1974 DePaul Basketball: Ray Meyer Finds His Footing Again
The early part of the 1970s had been difficult ones for legendary DePaul basketball coach Ray Meyer. A tenure that saw him turn out consistently good teams over a career that started during World War II, had gone sour. The Blue Demons had consecutive losing seasons in 1970 and 1971. Over the next two seasons, they nudged over .500, but were not a serious contender to make the NCAA Tournament. The 1974 DePaul basketball team didn’t make the postseason, in an era where doing so was vastly more stringent than is the case today. But they continued the pattern of improvement, a pattern that eventually led the program to national prominence.
Bill Robinzine was an outstanding power forward with an NBA future ahead of him. Robinzine averaged 17 points/10 rebounds per game. Mike Gillespie, an exceptionally well-rounded player at the other forward spot, averaged 14 points/8 rebounds/5 assists. Greg Boyd and Jim Bocinsky, a pair of undersized guards, combined to average 30ppg. Sophomore center Andy Pancratz was good for eight rebounds a night.
Meyer’s team got a bad break when forward Matt Hicks, who could both score and rebound, became academically ineligible in the first half of the season and had to transfer. But DePaul had enough talent to be competitive.
A MANAGEABLE SCHEDULE WITH HARSH LESSONS
It didn’t hurt that the schedule was what we’ll politely call manageable. The Blue Demons beat teams like Rocky Mountain, Cal State, Brown, and Niagara. That was enough to keep them afloat as they lost by double digits to Northwestern early on. A three-game sequence saw them face a pretty good team in Tennessee, a respectable team in Utah State and a really good team in Providence. DePaul lost all three, and by an average margin of more than twenty points. They subsequently lost to a solid UMass squad.
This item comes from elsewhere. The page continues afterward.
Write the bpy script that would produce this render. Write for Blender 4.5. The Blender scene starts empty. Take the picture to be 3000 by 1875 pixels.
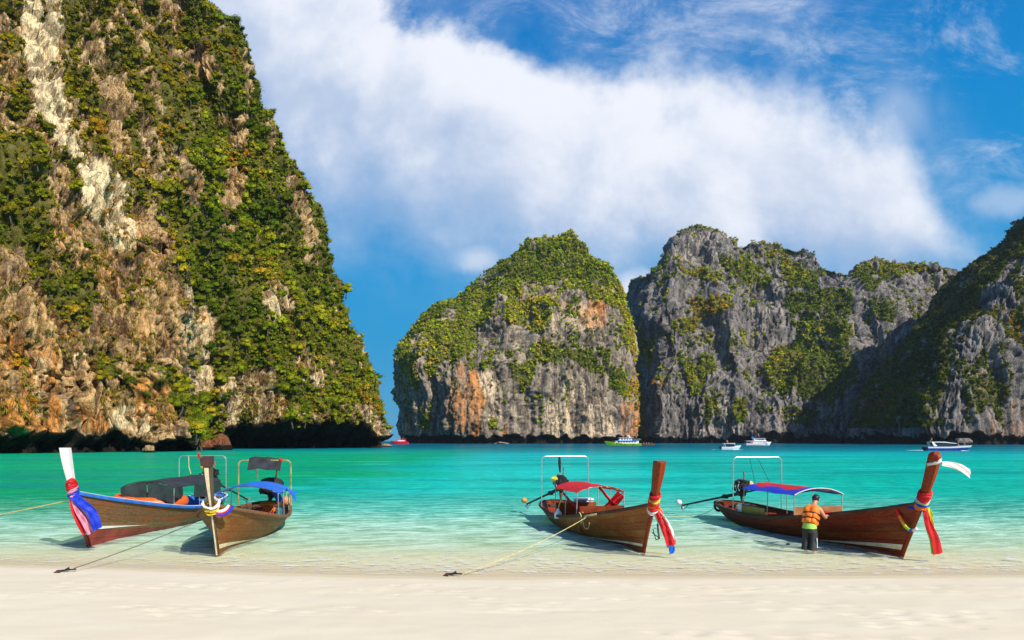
import bpy, math, random
import numpy as np
from mathutils import Vector, Matrix

random.seed(7)
RNG = np.random.default_rng(11)
R = math.radians
SC = bpy.context.scene
COL = SC.collection

# ------------------------------------------------------------------ camera
CAM_H = 3.0
FPX = 2000.0            # focal length in pixels of a 3000 px wide picture
HOR = 1291.0            # row of the sea horizon
cam_data = bpy.data.cameras.new('camera')
cam_data.lens = 24.0
cam_data.sensor_width = 36.0
cam_data.shift_y = (HOR - 937.5) / 3000.0
cam_data.clip_start = 0.1
cam_data.clip_end = 30000.0
cam = bpy.data.objects.new('camera', cam_data)
cam.location = (0, 0, CAM_H)
cam.rotation_euler = (R(90), 0, 0)
COL.objects.link(cam)
SC.camera = cam

# ------------------------------------------------------------------ sun, sky, exposure
SUN_DIR = Vector((0.52, -0.58, 0.63)).normalized()
sun_el = math.asin(SUN_DIR.z)
sun_az = math.atan2(SUN_DIR.x, SUN_DIR.y)
sun_data = bpy.data.lights.new('sun', 'SUN')
sun_data.energy = 5.0
sun_data.angle = R(0.5)
sun_data.color = (1.0, 0.94, 0.84)
sun = bpy.data.objects.new('sun', sun_data)
sun.rotation_euler = SUN_DIR.to_track_quat('Z', 'Y').to_euler()
sun.location = SUN_DIR * 400
COL.objects.link(sun)

SC.view_settings.view_transform = 'Standard'
SC.view_settings.look = 'None'
SC.view_settings.gamma = 1.0
SC.view_settings.exposure = 0.35
SC.view_settings.use_curve_mapping = False
SC.cycles.max_bounces = 6
SC.cycles.transparent_max_bounces = 16
SC.cycles.caustics_reflective = False
SC.cycles.caustics_refractive = False


class NT:
    """short hand for building node trees"""
    def __init__(self, tree):
        self.t = tree
        tree.nodes.clear()

    def n(self, kind, **kw):
        nd = self.t.nodes.new(kind)
        ins = kw.pop('ins', {})
        for k, v in kw.items():
            setattr(nd, k, v)
        for k, v in ins.items():
            self.put(nd.inputs[k], v)
        return nd

    def put(self, sock, v):
        if isinstance(v, bpy.types.NodeSocket):
            self.t.links.new(v, sock)
        elif isinstance(v, bpy.types.Node):
            self.t.links.new(v.outputs[0], sock)
        elif isinstance(v, (tuple, list)) and sock.type == 'RGBA' and len(v) == 3:
            sock.default_value = (*v, 1.0)
        else:
            sock.default_value = v

    def m(self, op, a, b=0.0, c=0.0, clamp=False):
        nd = self.n('ShaderNodeMath', operation=op, use_clamp=clamp)
        for i, v in enumerate((a, b, c)):
            self.put(nd.inputs[i], v)
        return nd.outputs[0]

    def mix(self, f, a, b, kind='MIX'):
        nd = self.n('ShaderNodeMix', data_type='RGBA', blend_type=kind)
        nd.clamp_factor = True
        self.put(nd.inputs['Factor'], f)
        self.put(nd.inputs['A'], a)
        self.put(nd.inputs['B'], b)
        return nd.outputs['Result']

    def sstep(self, v, a, b, lo=0.0, hi=1.0):
        nd = self.n('ShaderNodeMapRange', interpolation_type='SMOOTHSTEP')
        for i, x in enumerate((v, a, b, lo, hi)):
            self.put(nd.inputs[i], x)
        return nd.outputs[0]

    def noise(self, vec, scale, detail=4.0, rough=0.55, dist=0.0):
        nd = self.n('ShaderNodeTexNoise', ins={'Scale': scale, 'Detail': detail, 'Roughness': rough, 'Distortion': dist})
        if vec is not None:
            self.put(nd.inputs['Vector'], vec)
        return nd.outputs['Fac']

    def scale(self, vec, s):
        nd = self.n('ShaderNodeVectorMath', operation='MULTIPLY')
        self.put(nd.inputs[0], vec)
        nd.inputs[1].default_value = s
        return nd.outputs[0]

    def ramp(self, f, stops, interp='LINEAR'):
        nd = self.n('ShaderNodeValToRGB')
        cr = nd.color_ramp
        cr.interpolation = interp
        while len(cr.elements) < len(stops):
            cr.elements.new(0.5)
        for e, (p, c) in zip(cr.elements, stops):
            e.position = p
            e.color = (*c, 1.0) if len(c) == 3 else c
        self.put(nd.inputs[0], f)
        return nd.outputs[0]

    def curve(self, v, pts):
        nd = self.n('ShaderNodeFloatCurve')
        cm = nd.mapping
        c = cm.curves[0]
        while len(c.points) < len(pts):
            c.points.new(0.5, 0.5)
        for p, (x, y) in zip(c.points, pts):
            p.location = (x, y)
            p.handle_type = 'AUTO'
        cm.update()
        self.put(nd.inputs['Value'], v)
        return nd.outputs[0]


def pu(px):
    return (px - 1500.0) / FPX


def pw(py):
    return (HOR - py) / FPX


def build_world():
    w = bpy.data.worlds.new('World')
    SC.world = w
    w.use_nodes = True
    N = NT(w.node_tree)
    sky = N.n('ShaderNodeTexSky', sky_type='NISHITA', sun_disc=False)
    sky.sun_elevation = sun_el
    sky.sun_rotation = sun_az
    sky.air_density = 1.0
    sky.dust_density = 0.3
    sky.ozone_density = 2.5
    hs = N.n('ShaderNodeHueSaturation', ins={'Saturation': SKY_SAT, 'Value': SKY_VAL, 'Hue': SKY_HUE, 'Color': sky.outputs[0]})
    tc = N.n('ShaderNodeTexCoord')
    sp = N.n('ShaderNodeSeparateXYZ', ins={0: tc.outputs['Generated']})
    blue = N.ramp(N.m('ABSOLUTE', sp.outputs[2]), [(0.0, (0.50, 3.2, 5.6)), (0.10, (0.14, 3.0, 6.0)), (0.24, (0.03, 2.85, 6.4)), (0.40, (0.02, 2.35, 6.0)), (0.60, (0.02, 1.5, 5.0)), (1.0, (0.03, 0.9, 3.4))])
    skyc = N.mix(0.96, hs.outputs[0], blue)
    yy = N.m('MAXIMUM', N.m('ABSOLUTE', sp.outputs[1]), 0.22)
    u = N.m('DIVIDE', sp.outputs[0], yy)
    v = N.m('DIVIDE', sp.outputs[2], yy)
    cv = N.n('ShaderNodeCombineXYZ', ins={0: u, 1: v, 2: N.m('MULTIPLY', sp.outputs[1], 0.15)})
    n1 = N.noise(cv.outputs[0], 3.6, 10, 0.56, 0.2)
    sh = N.n('ShaderNodeVectorMath', operation='ADD')
    N.put(sh.inputs[0], cv.outputs[0])
    sh.inputs[1].default_value = (0.035, 0.045, 0.0)
    n1b = N.noise(sh.outputs[0], 3.6, 10, 0.56, 0.2)
    n2 = N.noise(cv.outputs[0], 2.1, 8, 0.58, 0.4)
    n3 = N.noise(cv.outputs[0], 12.0, 8, 0.62)
    un = N.m('MULTIPLY_ADD', u, 0.5, 0.5)           # u in -1..1 -> 0..1
    up = [(560, -260), (760, -160), (1000, -50), (1150, 10), (1270, 60), (1450, 115), (1700, 175), (1850, 215), (1980, 215),
          (2100, 205), (2300, 230), (2450, 270), (2600, 340), (2690, 450), (2760, 600), (2900, 760), (3300, 860)]
    lo = [(560, 120), (800, 430), (960, 600), (1150, 640), (1400, 668), (1600, 690), (1800, 740), (2100, 800), (2600, 820), (2800, 760), (3300, 900)]
    cu = N.curve(un, [(0.5 + pu(a) / 2, pw(b)) for a, b in up])
    cl = N.curve(un, [(0.5 + pu(a) / 2, pw(b)) for a, b in lo])
    du = N.m('ADD', N.m('SUBTRACT', cu, v), N.m('MULTIPLY', N.m('SUBTRACT', n1, 0.5), 0.30))
    du = N.m('ADD', du, N.m('MULTIPLY', N.m('SUBTRACT', n3, 0.5), 0.10))
    dl = N.m('ADD', N.m('SUBTRACT', v, cl), N.m('MULTIPLY', N.m('SUBTRACT', n2, 0.5), 0.34))
    dl = N.m('ADD', dl, N.m('MULTIPLY_ADD', N.m('SUBTRACT', n3, 0.5), 0.06, 0.035))
    dens = N.m('MULTIPLY', N.sstep(du, -0.03, N.sstep(u, -0.1, 0.6, 0.03, 0.12)), N.sstep(dl, -0.07, 0.17))
    veil = N.m('MULTIPLY', N.m('MULTIPLY', N.sstep(du, -0.26, 0.05), N.sstep(dl, -0.2, 0.2)), N.sstep(N.m('ADD', N.m('MULTIPLY', n1, 0.6), N.m('MULTIPLY', n3, 0.4)), 0.34, 0.72, 0.0, 0.34))
    relief = N.m('MULTIPLY', N.m('SUBTRACT', n1, n1b), 2.6)
    rim = N.sstep(du, 0.0, 0.22, 1.0, 0.0)
    low = N.sstep(dl, 0.02, 0.34)
    bright = N.m('ADD', N.m('ADD', N.m('MULTIPLY', n2, 1.25), -0.22), relief)
    bright = N.m('ADD', bright, N.m('MULTIPLY_ADD', rim, 0.35, N.m('MULTIPLY_ADD', low, 0.40, -0.22)))
    bright = N.m('ADD', bright, N.m('MULTIPLY', N.m('SUBTRACT', n3, 0.5), 0.35))
    bright = N.sstep(bright, 0.02, 1.0)
    ccol = N.mix(bright, tuple(c * 10 for c in CLOUD_DARK), tuple(c * 10 for c in CLOUD_LIGHT))
    thick = N.m('MULTIPLY', dens, N.sstep(n2, 0.25, 0.5, 0.80, 1.0))
    # veils of cirrus and a few small puffs
    cs = N.n('ShaderNodeMapping', ins={'Vector': cv.outputs[0], 'Rotation': (0, 0, R(24)), 'Scale': (2.6, 4.6, 1.0)})
    n4 = N.noise(cs.outputs[0], 2.2, 10, 0.70, 0.5)
    cir = N.m('MULTIPLY', N.sstep(n4, 0.46, 0.86), N.sstep(v, 0.22, 0.5))
    cir = N.m('MULTIPLY', cir, 0.75)

    def puff(px, py, rx, ry, amt):
        a = N.m('DIVIDE', N.m('SUBTRACT', u, pu(px)), rx / FPX)
        b = N.m('DIVIDE', N.m('SUBTRACT', v, pw(py)), ry / FPX)
        d = N.m('SQRT', N.m('ADD', N.m('MULTIPLY', a, a), N.m('MULTIPLY', b, b)))
        d = N.m('ADD', d, N.m('MULTIPLY', N.m('SUBTRACT', n3, 0.5), 1.7))
        return N.m('MULTIPLY', N.sstep(d, 1.0, 0.15), amt)
    puffs = N.m('MAXIMUM', puff(1400, 760, 110, 55, 0.6), puff(2975, 590, 170, 75, 0.36))
    puffs = N.m('MAXIMUM', puffs, puff(1850, 850, 110, 80, 0.85))
    puffs = N.m('MAXIMUM', puffs, puff(2640, 320, 110, 110, 0.22))
    col = N.mix(N.m('MAXIMUM', cir, puffs), skyc, tuple(c * 10 for c in CLOUD_LIGHT))
    col = N.mix(veil, col, tuple(c * 10 for c in CLOUD_LIGHT))
    col = N.mix(thick, col, ccol)
    bg = N.n('ShaderNodeBackground', ins={'Color': col, 'Strength': 0.084})
    out = N.n('ShaderNodeOutputWorld')
    N.t.links.new(bg.outputs[0], out.inputs[0])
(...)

Conversely, the two key rivals for the Blue Demons in this era–Marquette and Notre Dame—were both national contenders. DePaul hung in pretty well in a road trip to Milwaukee but lost 63-59 to Al McGuire’s Warriors. The loss at Notre Dame was more decisive, 101-72. In between, DePaul also lost to NCAA-bound Dayton, 85-71.
But even as the gap between the Blue Demons and NCAA Tournament-caliber teams was being shown, they were taking care of the games they should, which is the first step in a rebuilding process. DePaul beat teams like Xavier, Villanova and UW-Green Bay. They lost a rematch with Marquette, the one opponent they went home-and-home with, but turned around and beat a respectable Marshall team 83-80 to close the season.
A MODEST RECORD BUT A GROWTH YEAR
When all was said and done, DePaul finished 16–9. It wasn’t a season that grabbed national headlines, but it marked meaningful progress. The Blue Demons hovered around this level again in 1975, finishing 15–10. Then came the breakthrough—an NCAA Tournament bid in 1976. From there, the program took off, leading to a Final Four appearance in 1979 and reestablishing DePaul as a consistent national contender.